§ Your goal
Starting at the first line of the data, print each line verbatim up to and including the line bearing "PI = math.pi", omitting pictures.

§ Provided records
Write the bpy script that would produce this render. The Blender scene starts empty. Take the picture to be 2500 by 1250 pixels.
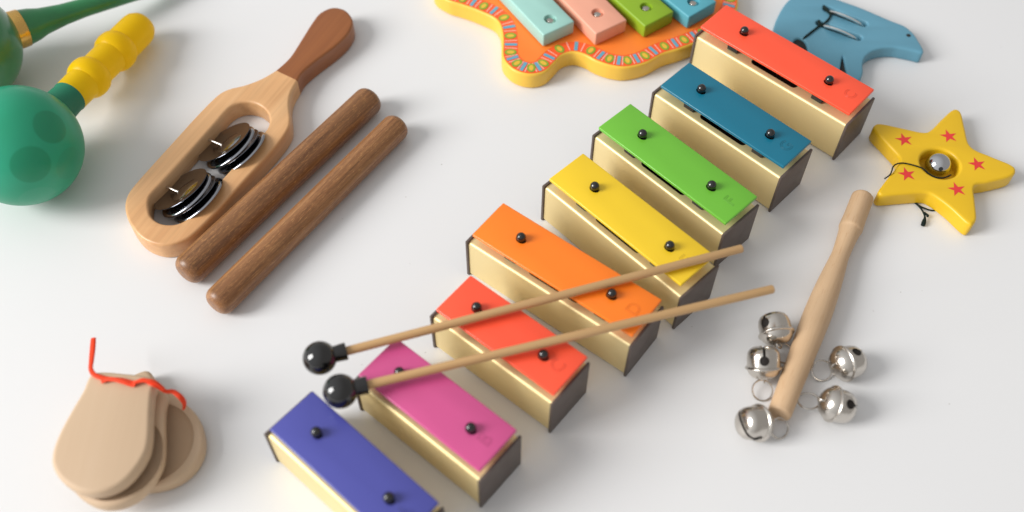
import bpy, bmesh, math, random
from mathutils import Vector, Matrix
import mathutils
random.seed(4)
scene = bpy.context.scene
COL = scene.collection
PI = math.pi

# ------------------------------------------------------------------ camera (fitted to the chime bars' geometry)
FPX, PITCH, ROLL, CAMH = 2517.6, 0.96443, 0.00722, 0.62952
_c, _s = math.cos(PITCH), math.sin(PITCH)
FW = Vector((0, _c, -_s)); RT = Vector((1, 0, 0)); UP = RT.cross(FW)
_cr, _sr = math.cos(ROLL), math.sin(ROLL)
R2 = _cr*RT + _sr*UP; U2 = -_sr*RT + _cr*UP
CO = Vector((0, 0, CAMH))
cd = bpy.data.cameras.new("camera"); cam = bpy.data.objects.new("camera", cd); COL.objects.link(cam)
cam.matrix_world = Matrix(((R2.x, U2.x, -FW.x, CO.x), (R2.y, U2.y, -FW.y, CO.y), (R2.z, U2.z, -FW.z, CO.z), (0, 0, 0, 1)))
cd.sensor_width = 36; cd.lens = FPX/2500*36; cd.clip_start = 0.01; cd.clip_end = 50
cd.dof.use_dof = True; cd.dof.focus_distance = 0.775; cd.dof.aperture_fstop = 3.0
scene.camera = cam

def P(px, py, z=0.0):
    """point of the real plane at height z seen at that pixel of the photograph"""
    d = FW*FPX + R2*(px-1250) - U2*(py-625)
    return CO + d*((z-CO.z)/d.z)
def proj(p):
    d = p-CO; z = d.dot(FW)
    return Vector((1250+FPX*d.dot(R2)/z, 625-FPX*d.dot(U2)/z))

# ------------------------------------------------------------------ materials
def lin(c):
    f = lambda v: v/12.92 if v <= .04045 else ((v+.055)/1.055)**2.4
    return tuple(f(x/255) for x in c[:3])+(1,)
class NT:
    def __init__(s, name):
        s.m = bpy.data.materials.new(name); s.m.use_nodes = True; s.t = s.m.node_tree; s.n = s.t.nodes
        s.b = s.n["Principled BSDF"]
    def new(s, typ, **kw):
        n = s.n.new(typ)
        for k, v in kw.items(): setattr(n, k, v)
        return n
    def link(s, a, b): s.t.links.new(a, b)
    def coords(s, scale=(1, 1, 1)):
        tc = s.new('ShaderNodeTexCoord'); mp = s.new('ShaderNodeMapping'); mp.inputs['Scale'].default_value = scale
        s.link(tc.outputs['Object'], mp.inputs['Vector']); return mp.outputs['Vector']
    def noise(s, vec, scale, detail=3, rough=.5, dist=0):
        n = s.new('ShaderNodeTexNoise'); n.inputs['Scale'].default_value = scale; n.inputs['Detail'].default_value = detail
        n.inputs['Roughness'].default_value = rough; n.inputs['Distortion'].default_value = dist
        s.link(vec, n.inputs['Vector']); return n.outputs['Fac']
    def ramp(s, fac, stops):
        r = s.new('ShaderNodeValToRGB'); e = r.color_ramp.elements
        while len(e) < len(stops): e.new(.5)
        for el, (p, c) in zip(e, stops): el.position = p; el.color = c
        s.link(fac, r.inputs['Fac']); return r.outputs['Color']
    def bump(s, h, strength, dist):
        b = s.new('ShaderNodeBump'); b.inputs['Strength'].default_value = strength; b.inputs['Distance'].default_value = dist
        s.link(h, b.inputs['Height']); s.link(b.outputs['Normal'], s.b.inputs['Normal']); return b
    def mix(s, fac, a, b, mode='MIX'):
        m = s.new('ShaderNodeMix', data_type='RGBA', blend_type=mode)
        for sock, v in ((m.inputs[0], fac), (m.inputs[6], a), (m.inputs[7], b)):
            if hasattr(v, 'node'): s.link(v, sock)
            else: sock.default_value = v
        return m.outputs[2]

def paint(name, rgb, rough=.35, spec=.5, metal=0, var=.06, bump=.05, bscale=900, coat=0):
    k = NT(name); v = k.coords(); c = lin(rgb)
    n1 = k.noise(v, 35, 4)
    lo = tuple(x*(1-var) for x in c[:3])+(1,); hi = tuple(min(1, x*(1+var*.6)) for x in c[:3])+(1,)
    k.link(k.ramp(n1, [(.3, lo), (.7, hi)]), k.b.inputs['Base Color'])
    k.b.inputs['Roughness'].default_value = rough; k.b.inputs['Metallic'].default_value = metal
    k.b.inputs['Specular IOR Level'].default_value = spec
    if coat: k.b.inputs['Coat Weight'].default_value = coat; k.b.inputs['Coat Roughness'].default_value = .12
    if bump: k.bump(k.noise(v, bscale, 2), bump, .0003)
    n2 = k.noise(v, 90, 3)
    mr = k.new('ShaderNodeMapRange'); mr.inputs['To Min'].default_value = rough*.85; mr.inputs['To Max'].default_value = min(1, rough*1.2)
    k.link(n2, mr.inputs['Value']); k.link(mr.outputs['Result'], k.b.inputs['Roughness'])
    return k.m

def wood(name, dark, mid, light, axis='X', fine=1.0, rough=.5, streak=.5, pores=0, pore_col=None, coat=0):
    k = NT(name); lo = .06
    sc = {'X': (lo, 1, 1), 'Y': (1, lo, 1), 'Z': (1, 1, lo)}[axis]
    sc2 = tuple(.022 if q < 1 else 1 for q in sc); sc3 = tuple(.12 if q < 1 else 1 for q in sc)
    n1 = k.noise(k.coords(sc), 120*fine, 5, .6, .6)
    n2 = k.noise(k.coords(sc2), 700*fine, 3, .6)
    n3 = k.noise(k.coords(sc3), 22*fine, 3, .5, .4)
    base = k.ramp(n1, [(.28, lin(dark)), (.5, lin(mid)), (.72, lin(light))])
    st = k.ramp(n2, [(.3, (1-streak,)*3+(1,)), (.62, (1, 1, 1, 1))])
    base = k.mix(1.0, base, st, 'MULTIPLY')
    pt = k.ramp(n3, [(.3, (.82, .82, .82, 1)), (.7, (1.0, 1.0, 1.0, 1))])
    base = k.mix(1.0, base, pt, 'MULTIPLY')
    if pores:
        scp = tuple(.06 if q < 1 else 1 for q in sc)
        n4 = k.noise(k.coords(scp), 2300*fine, 2, .5)
        pm = k.ramp(n4, [(.60, (0, 0, 0, 1)), (.68, (pores,)*3+(1,))])
        base = k.mix(pm, base, lin(pore_col))
    k.link(base, k.b.inputs['Base Color'])
    k.b.inputs['Roughness'].default_value = rough
    if coat: k.b.inputs['Coat Weight'].default_value = coat; k.b.inputs['Coat Roughness'].default_value = .25
    k.bump(n2, .15, .0003)
    return k.m

def metal(name, rgb, rough=.2, bump=.06, scale=260):
    k = NT(name); v = k.coords()
    k.b.inputs['Base Color'].default_value = lin(rgb); k.b.inputs['Metallic'].default_value = 1
    n = k.noise(v, scale, 3)
    mr = k.new('ShaderNodeMapRange'); mr.inputs['To Min'].default_value = rough*.7; mr.inputs['To Max'].default_value = rough*1.5
    k.link(n, mr.inputs['Value']); k.link(mr.outputs['Result'], k.b.inputs['Roughness'])
    k.bump(n, bump, .0008)
    return k.m

M = {}
M['black'] = paint('black_plastic', (13, 12, 13), .07, .9, bump=.0)
M['rubber'] = paint('black_rubber', (46, 45, 45), .7, .3, bump=.1)
M['string'] = paint('dark_string', (20, 34, 30), .8, .2, bump=.3, bscale=2500)
M['cap'] = paint('brown_grey_plastic', (92, 80, 74), .48, .5, var=.1, bump=.25, bscale=2500)
M['slot'] = paint('dark_inside', (42, 27, 18), .7, .2)
M['silver'] = metal('nickel_plated_steel', (206, 200, 192), .2, .10)
M['chrome'] = metal('chrome', (196, 197, 200), .08, .0)
M['jingle'] = metal('jingle_steel', (156, 158, 164), .13, .35, 75)
M['disc'] = metal('bright_steel_disc', (244, 243, 240), .3, .15, 150)
M['redstar'] = paint('red_print', (222, 60, 58), .4, .4)
M['gold_band'] = metal('gold_band', (226, 182, 104), .24, .3, 220)
M['cord'] = paint('red_elastic_cord', (245, 72, 36), .6, .3, bump=.4, bscale=3000)

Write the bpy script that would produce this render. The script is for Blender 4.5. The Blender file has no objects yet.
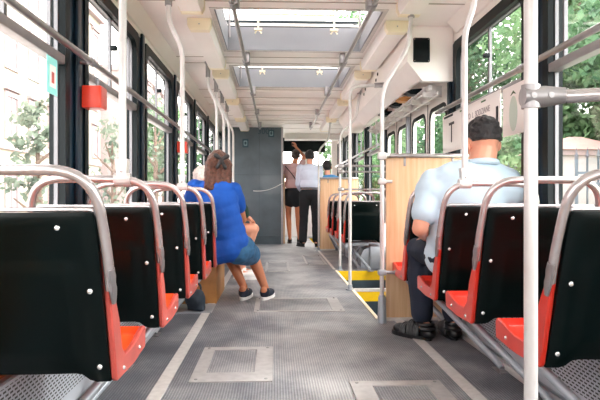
import bpy, bmesh, math, random
from mathutils import Vector, Matrix, noise
R = math.radians
random.seed(7)
scene = bpy.context.scene
COL = scene.collection

# ---------------------------------------------------------------- materials
def lin(c):
    out = []
    for v in c[:3]:
        v = v / 255.0
        out.append(v / 12.92 if v <= 0.04045 else ((v + 0.055) / 1.055) ** 2.4)
    return (out[0], out[1], out[2], 1.0)

def mat(name, rgb, rough=0.5, metal=0.0, spec=0.5, nscale=0, namt=0.0, bump=0.0, bscale=60, coat=0.0):
    m = bpy.data.materials.new(name); m.use_nodes = True
    nt = m.node_tree; b = nt.nodes['Principled BSDF']
    c = lin(rgb)
    b.inputs['Base Color'].default_value = c
    b.inputs['Roughness'].default_value = rough
    b.inputs['Metallic'].default_value = metal
    b.inputs['Specular IOR Level'].default_value = spec
    b.inputs['Coat Weight'].default_value = coat
    tc = nt.nodes.new('ShaderNodeTexCoord')
    if nscale:
        n = nt.nodes.new('ShaderNodeTexNoise'); n.inputs['Scale'].default_value = nscale; n.inputs['Detail'].default_value = 5
        nt.links.new(tc.outputs['Object'], n.inputs['Vector'])
        r = nt.nodes.new('ShaderNodeValToRGB')
        r.color_ramp.elements[0].position = 0.3; r.color_ramp.elements[1].position = 0.7
        r.color_ramp.elements[0].color = tuple(max(0, v * (1 - namt)) for v in c[:3]) + (1,)
        r.color_ramp.elements[1].color = tuple(min(1, v * (1 + namt * .6)) for v in c[:3]) + (1,)
        nt.links.new(n.outputs['Fac'], r.inputs['Fac']); nt.links.new(r.outputs['Color'], b.inputs['Base Color'])
    if bump:
        n2 = nt.nodes.new('ShaderNodeTexNoise'); n2.inputs['Scale'].default_value = bscale
        nt.links.new(tc.outputs['Object'], n2.inputs['Vector'])
        bp = nt.nodes.new('ShaderNodeBump'); bp.inputs['Strength'].default_value = bump; bp.inputs['Distance'].default_value = 0.01
        nt.links.new(n2.outputs['Fac'], bp.inputs['Height']); nt.links.new(bp.outputs['Normal'], b.inputs['Normal'])
    return m

def math_node(nt, op, a, b=None, c=None):
    n = nt.nodes.new('ShaderNodeMath'); n.operation = op
    for i, v in enumerate((a, b, c)):
        if v is None: continue
        if isinstance(v, (int, float)): n.inputs[i].default_value = v
        else: nt.links.new(v, n.inputs[i])
    return n.outputs[0]

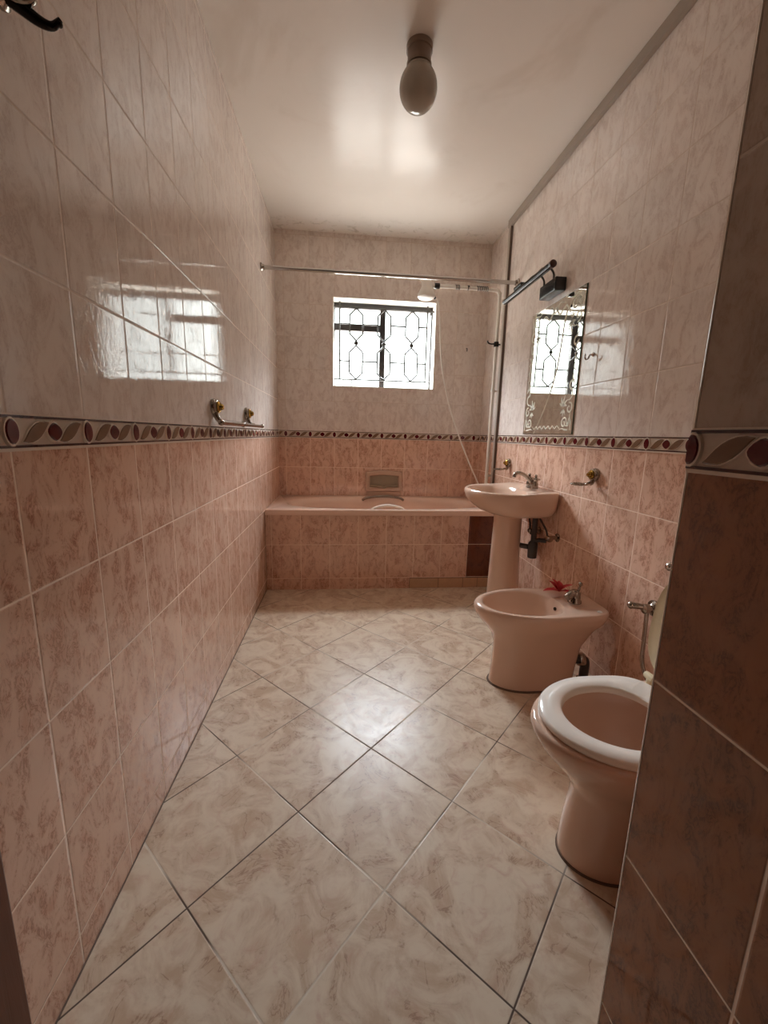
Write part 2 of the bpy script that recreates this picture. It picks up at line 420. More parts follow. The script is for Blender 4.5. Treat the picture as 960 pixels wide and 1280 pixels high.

§ Solution to the exercise
Write the bpy script that would produce this render. The Blender scene starts empty. Take the picture to be 2500 by 1250 pixels.
import bpy, bmesh, math, random
from mathutils import Vector, Matrix
import mathutils
random.seed(4)
scene = bpy.context.scene
COL = scene.collection
PI = math.pi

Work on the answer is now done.